• _PROBLEM REQUIREMENTS_: Wherever the word "scene" shows up in a line, please copy that line.
□ □ □ □ □
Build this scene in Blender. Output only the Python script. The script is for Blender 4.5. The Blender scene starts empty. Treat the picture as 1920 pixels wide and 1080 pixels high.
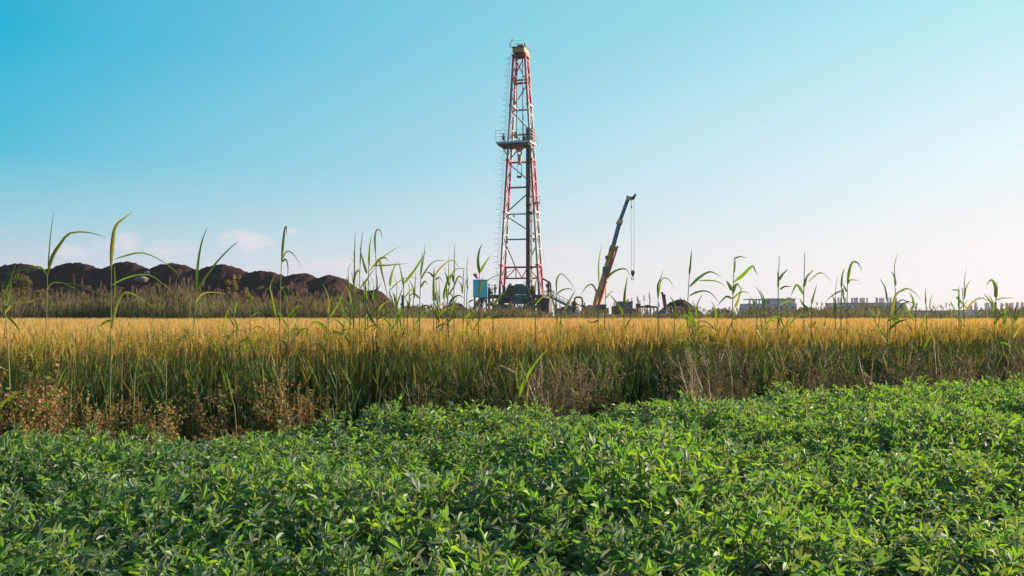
import bpy, math, random
from mathutils import Vector as V, Matrix, Euler, noise
R = random.Random(7)
rad = math.radians
S = bpy.context.scene
COL = S.collection

# ------------------------------------------------------------------ camera, sky, sun, exposure
F = 1867.0
CAMZ = 1.2
PITCH = math.atan(52 / F)
cam = bpy.data.cameras.new('camera')
cam.sensor_width = 36
cam.lens = 36 * F / 1920
cam.clip_start = .05
cam.clip_end = 9000
camo = bpy.data.objects.new('camera', cam)
COL.objects.link(camo)
camo.location = (0, 0, CAMZ)
camo.rotation_euler = (math.pi / 2 + PITCH, 0, 0)
S.camera = camo

SUN_AZ, SUN_EL = 68.0, 15.0
world = bpy.data.worlds.new('World')
S.world = world
world.use_nodes = True
nt = world.node_tree
N, LK = nt.nodes, nt.links


def nd(tree, t, **kw):
    n = tree.nodes.new(t)
    for k, v in kw.items():
        setattr(n, k, v)
    return n


def mth(tree, op, a, b=None, c=None, clamp=False):
    n = tree.nodes.new('ShaderNodeMath')
    n.operation = op
    n.use_clamp = clamp
    for i, x in enumerate((a, b, c)):
        if x is None:
            continue
        if isinstance(x, (int, float)):
            n.inputs[i].default_value = x
        else:
            tree.links.new(x, n.inputs[i])
    return n.outputs[0]


def ramp(tree, fac, stops, interp='LINEAR'):
    n = tree.nodes.new('ShaderNodeValToRGB')
    n.color_ramp.interpolation = interp
    e = n.color_ramp.elements
    while len(e) < len(stops):
        e.new(.5)
    for el, (p, c) in zip(e, stops):
        el.position = p
        el.color = (*c, 1) if len(c) == 3 else c
    tree.links.new(fac, n.inputs[0])
    return n.outputs[0]


def mixc(tree, fac, a, b, mode='MIX'):
    n = tree.nodes.new('ShaderNodeMix')
    n.data_type = 'RGBA'
    n.blend_type = mode
    for s, x in ((n.inputs[0], fac), (n.inputs[6], a), (n.inputs[7], b)):
        if isinstance(x, (int, float)):
            s.default_value = x
        elif isinstance(x, tuple):
            s.default_value = (*x, 1) if len(x) == 3 else x
        else:
            tree.links.new(x, s)
    return n.outputs[2]


bg = N['Background']
bg.inputs[1].default_value = .1
sky = nd(nt, 'ShaderNodeTexSky', sky_type='NISHITA', sun_disc=False)
sky.sun_elevation = rad(SUN_EL)
sky.sun_rotation = rad(SUN_AZ)
sky.air_density = 1.0
sky.dust_density = 1.0
tc = nd(nt, 'ShaderNodeTexCoord')
sep = nd(nt, 'ShaderNodeSeparateXYZ')
LK.new(tc.outputs['Generated'], sep.inputs[0])
zz = mth(nt, 'MAXIMUM', sep.outputs[2], 0.0)
# azimuth from the sun, 0..pi
hl = mth(nt, 'SQRT', mth(nt, 'ADD', mth(nt, 'MULTIPLY', sep.outputs[0], sep.outputs[0]),
                         mth(nt, 'MULTIPLY', sep.outputs[1], sep.outputs[1])))
dt = mth(nt, 'DIVIDE', mth(nt, 'ADD', mth(nt, 'MULTIPLY', sep.outputs[0], math.sin(rad(SUN_AZ))),
                           mth(nt, 'MULTIPLY', sep.outputs[1], math.cos(rad(SUN_AZ)))), mth(nt, 'MAXIMUM', hl, 1e-4))
ang = mth(nt, 'ARCCOSINE', mth(nt, 'MINIMUM', mth(nt, 'MAXIMUM', dt, -1.0), 1.0))
sunward = mth(nt, 'DIVIDE', mth(nt, 'SUBTRACT', rad(SUN_AZ + 27.2), ang), rad(54.4), clamp=True)
away = ramp(nt, zz, [(0, (.66, .64, .73)), (.045, (.56, .62, .72)), (.085, (.31, .60, .715)), (.147, (.075, .515, .695)),
                     (.25, (.0, .44, .67)), (.42, (.05, .38, .60)), (.6, (.13, .33, .50)), (1, (.16, .27, .42))])
toward = ramp(nt, zz, [(0, (.93, .85, .84)), (.062, (.93, .90, .895)), (.147, (.77, .91, .95)),
                       (.29, (.43, .81, .87)), (.6, (.22, .50, .64)), (1, (.16, .27, .42))])
grad = mixc(nt, sunward, away, toward)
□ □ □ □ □
• _TASK OUTPUT_:
Build this scene in Blender. Output only the Python script. The script is for Blender 4.5. The Blender scene starts empty. Treat the picture as 1920 pixels wide and 1080 pixels high.
S = bpy.context.scene